Hi @markd833 , data sending is trigger based so i am expecting a max of 4 5 times in an hour. They will be located next to each other on a rack
Well, you could use a serial port on each device with a very simple protocol.
The various nodes are connected so that:
UNO (Master) Tx -> NodeMCU #1 Rx
NodeMCU #1 Tx -> NodeMCU #2 Rx
NodeMCU #2 Tx -> NodeMCU #3 Rx
NodeMCU #3 Tx -> NodeMCU #4 Rx
NodeMCU #4 Tx -> UNO Rx
The UNO sends out a simple query packet such as [2] (left square bracket is the start marker, 2 is the data /address and right square bracket is the end marker).
NodeMCU #1 receives this packet and knows it is not addressed to it, so simply retransmits the packet.

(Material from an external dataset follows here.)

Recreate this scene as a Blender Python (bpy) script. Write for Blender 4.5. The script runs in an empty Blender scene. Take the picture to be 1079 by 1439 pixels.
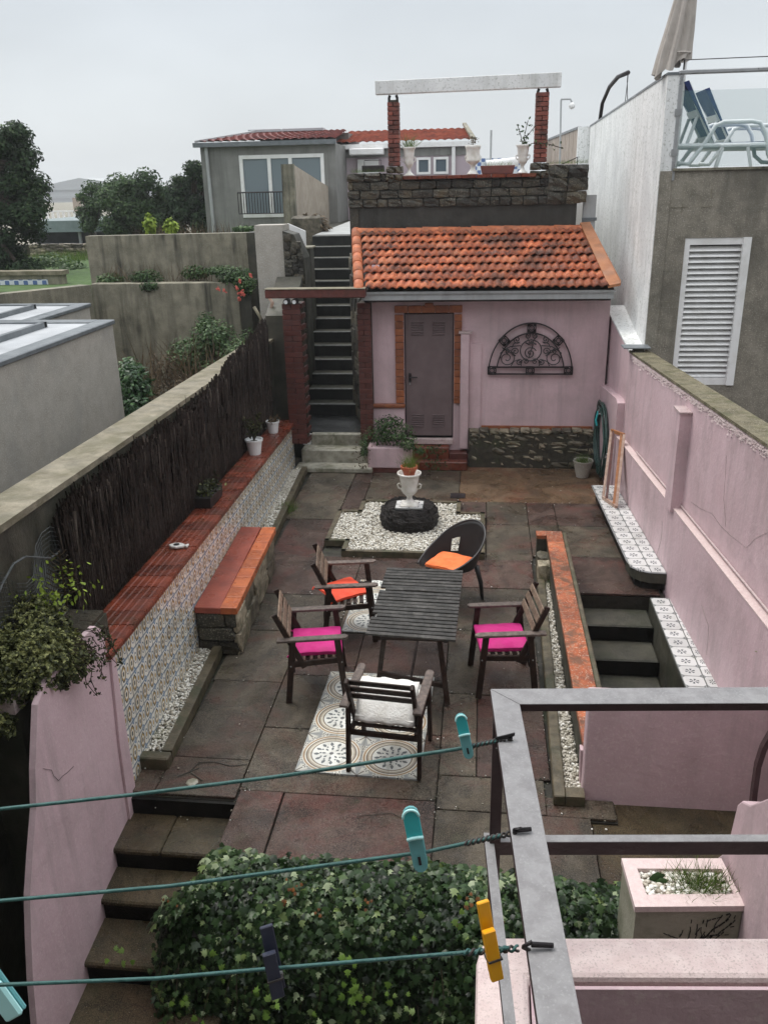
import bpy, math, random
import numpy as np
from mathutils import Vector, Matrix, Euler
from mathutils import noise as mn

rnd = random.Random(7)
NR = np.random.RandomState(11)
R = math.radians
scene = bpy.context.scene
COL = scene.collection

# ------------------------------------------------------------------ camera
F_PX, PITCH, ROLL, YAW, EYE = 1192.98, 0.367015707, -0.0227964977, 0.118373577, 4.36462217
CXP, CYP = 539.5, 719.5
def _axes():
    cp, sp = math.cos(PITCH), math.sin(PITCH)
    Zr = Matrix.Rotation(YAW, 3, 'Z')
    fwd = Zr @ Vector((0, cp, -sp)); up = Zr @ Vector((0, sp, cp)); rt = Zr @ Vector((1, 0, 0))
    c, s = math.cos(ROLL), math.sin(ROLL)
    return c*rt + s*up, -s*rt + c*up, fwd
RT, UP_, FW = _axes()
cam_d = bpy.data.cameras.new('camera'); cam = bpy.data.objects.new('camera', cam_d); COL.objects.link(cam)
cam_d.sensor_fit = 'VERTICAL'; cam_d.sensor_height = 24; cam_d.lens = 24*F_PX/1439
cam_d.clip_start = 0.05; cam_d.clip_end = 2000
M3 = Matrix((RT, UP_, -FW)).transposed()
cam.matrix_world = Matrix.Translation((0, 0, EYE)) @ M3.to_4x4()
scene.camera = cam

# ------------------------------------------------------------------ sky and sun (overcast)
world = bpy.data.worlds.new("World"); scene.world = world; world.use_nodes = True
wn = world.node_tree; wn.nodes.clear()
wo = wn.nodes.new('ShaderNodeOutputWorld'); bg = wn.nodes.new('ShaderNodeBackground')
sky = wn.nodes.new('ShaderNodeTexSky'); sky.sky_type = 'NISHITA'; sky.sun_disc = False
SUN_EL, SUN_AZ = R(62), R(305)
sky.sun_elevation = SUN_EL; sky.sun_rotation = SUN_AZ
sky.air_density = 1.0; sky.dust_density = 4.0; sky.ozone_density = 1.0
tc = wn.nodes.new('ShaderNodeTexCoord'); sx = wn.nodes.new('ShaderNodeSeparateXYZ')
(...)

NodeMCU #2 receives the packet and knows it is addressed to it, so responds with its readings. The data packet might be: [0,reading1,reading2,reading3].
NodeMCU #3 receives this packet and knows it is not addressed to it, so simply retransmits it.
The packet gets passed along until it eventually arrives back at the UNO.
The Serial Input Basics tutorial will get you the basics of packet reception - see example #3.
Hi @markd833 do the node mcus already have adresses that we can reference?
Simple answer is no. You give them simple addresses like 1, 2, 3 etc in your code.
The more complex answer is that they do have addresses relating to their wireless capability but those are over the top for your needs in this project.
So @markd833 what is your opinion about spi in my case. Is it really usable
@markd833 thanks for giving me an idea about this serial communication. Will let you know how it goes tmrw😊
Sure you can use SPI. As previously mentioned by several other contributors to this discussion, your UNO selects which NodeMCU it wants to talk to using 1 digital output per NodeMCU. If you have 8 NodeMCUs, then you have 8 digital outputs on the UNO. Each output is an "Oi you, listen up, i'm about to say something" signal to a specific NodeMCU.
I've no experience of SPI on the NodeMCU so can't comment on the library functions available for handling the device in slave mode.
However, SPI is intended to be a high speed interface - which for your project seems overkill.
Using SPI hinges on creating an ESP-as-SoftSPI-slave library.
(Good Luck.)
The logical thing to do is to use one processor, and port expanders.
Leo..
@markd833 this link says that it is not possible to use node mcu as a slave. Is it possible as of now?
Hi @runaway_pancake,
Could you please elaborate on the same .
Thanks
As I said back in post #67:
It's not hard to implement in software - for low speeds.
But there's no reason it can't be used at low speeds - loads of sensors have SPI even where high speed is not required.
Only one pair of pullups per bus - and you would only need one bus.
Addresses are far more scalable than having to dedicate a physical wire per device, IMO!
Please give an example how to implement an SPI slave on an Uno. Somewhat easy for a single byte transfer, almost impossible for multiple bytes in one go without at least double buffering.
and have special hardware for just that communication.
No, not really.
To my pointt - to get to this "NodeMCU as SPI slave" goal you, or someone else, will have to build, basically, a "NodeMCU as SPI slave" library or a bit-bang equivalent (performance unknown).
That's no mean feat.
Thank you for the reply @runaway_pancake. Is UART a good alternative to SPI in this use case?
@DrDiettrich Is UART a good alternative to SPI in this use case?
Asynchronous Serial via the UART ("9600 8N1") - probably not.
At least, not without -- Additional Hardware.